The top of Gonez’s to-do list
- Making sure LAUSD graduates are ready for college-level work
- Creating more welcoming, supportive campuses, with better access to counselors
- Supporting teachers by involving them in training and leadership opportunities
- Making sure community members have meaningful input
- Bringing different factions together for the sake of students
Charter-backed candidates win L.A. Unified majority, but can they lead from within? »
The district and charter growth
“For me, charters shouldn’t be authorized unless they are actually needed,” in neighborhoods where district-run schools have struggled and where there are not sufficient alternatives, including other charters or district programs, Gonez said.
Unrestrained charter growth, she said, would be a threat to the financial health of the district by pulling away enrollment. But rather than making charters a “villain,” the district must attract families by helping traditional schools become “outstanding across the board,” she said — and by offering options parents want, such as magnet schools and dual immersion, where students receive instruction in a foreign language to become bilingual.
“Parent demand is definitely for more and different school models,” said Gonez, who taught this past school year at a charter that shares space with a traditional school.
She said she supports strong district oversight of charter campuses to ensure they are operated properly, and in principle would back legislation to compel charters to comply more fully with public-records and open-meeting laws. So far, charter advocates have opposed this legislation.
For me, charters shouldn’t be authorized unless they are actually needed.
— Kelly Gonez
The teachers and unions
Gonez wants to extend the time needed for teachers to earn the job protections of tenure beyond the current two years. Also, the standard system of rating teachers as satisfactory or unsatisfactory “doesn’t make a lot of sense,” Gonez said. “It … obviously doesn’t reflect the diversity of teacher performance.”

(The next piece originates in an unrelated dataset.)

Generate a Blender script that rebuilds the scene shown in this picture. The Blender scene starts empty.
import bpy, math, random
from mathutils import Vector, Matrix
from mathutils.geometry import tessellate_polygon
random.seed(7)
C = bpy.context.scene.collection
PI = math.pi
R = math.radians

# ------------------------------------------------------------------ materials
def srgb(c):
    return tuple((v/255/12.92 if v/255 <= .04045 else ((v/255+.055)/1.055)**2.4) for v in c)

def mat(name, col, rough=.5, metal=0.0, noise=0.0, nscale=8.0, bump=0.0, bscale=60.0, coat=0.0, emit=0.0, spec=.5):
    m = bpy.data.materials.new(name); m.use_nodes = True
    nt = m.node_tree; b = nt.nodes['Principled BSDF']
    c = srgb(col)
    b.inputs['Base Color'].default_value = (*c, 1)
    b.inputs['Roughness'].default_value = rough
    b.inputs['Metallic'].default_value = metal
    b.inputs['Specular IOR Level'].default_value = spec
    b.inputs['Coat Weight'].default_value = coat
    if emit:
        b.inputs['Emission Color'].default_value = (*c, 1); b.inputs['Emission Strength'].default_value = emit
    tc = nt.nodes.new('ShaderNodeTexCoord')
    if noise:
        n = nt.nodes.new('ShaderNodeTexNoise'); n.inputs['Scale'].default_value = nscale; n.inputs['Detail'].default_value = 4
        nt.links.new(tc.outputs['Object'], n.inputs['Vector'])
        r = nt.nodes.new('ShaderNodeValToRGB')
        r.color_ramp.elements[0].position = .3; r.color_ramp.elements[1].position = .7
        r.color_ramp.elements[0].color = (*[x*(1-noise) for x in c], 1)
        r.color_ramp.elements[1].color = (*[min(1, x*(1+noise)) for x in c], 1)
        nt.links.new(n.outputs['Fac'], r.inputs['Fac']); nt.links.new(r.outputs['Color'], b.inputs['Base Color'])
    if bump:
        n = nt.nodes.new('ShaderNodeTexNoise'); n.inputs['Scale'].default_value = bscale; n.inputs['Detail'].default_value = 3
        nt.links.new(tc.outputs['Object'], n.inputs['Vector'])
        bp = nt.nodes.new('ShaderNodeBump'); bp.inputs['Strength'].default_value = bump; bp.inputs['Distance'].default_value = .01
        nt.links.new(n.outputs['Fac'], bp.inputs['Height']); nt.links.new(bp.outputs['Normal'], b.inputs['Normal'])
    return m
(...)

In her view, student academic growth should be part of a teacher evaluation. “But I honestly have questions about the statistical measures that are currently used to assess student progress,” she said. “The science is not settled behind them.”
Melvoin has said that measurable student growth should account for 40% of a teacher’s evaluation. To Gonez, that number is too high. Portfolios of student work and classroom observations should be part of the evaluation equation, she said.
“For this to work well, you have to have teacher buy-in,” she said.
After a divisive campaign that saw the teachers union and charter forces on opposite sides, Gonez said: “I’d like to help heal some of those wounds and really fix what I think are broken education politics in L.A.”
She added: “As a teacher who hasn’t been represented by a collective bargaining unit, I know what’s like to be an at-will employee. … The charters that are doing well could operate well with unionized staff — and probably better.”
On L.A. Unified Supt. Michelle King
“I really appreciate her collaborative approach,” Gonez said of King. “What the district really needs right now is somebody who is not so ideologically driven, but is interested in hearing and listening to all stakeholders and hopefully finding a middle path forward.”
Among other things, Gonez said, she and King have discussed the district’s record-high 77% graduation rate.
“I do have some real questions,” Gonez said. “What we’ve seen with districts and states in the past is there’s been some gaming of graduation rates because higher numbers are better and also because it’s better for students to graduate.
“But I want to make sure we’re not losing the rigor as we push toward higher graduation rates because the goal is … making sure we’re preparing students for long-term success.”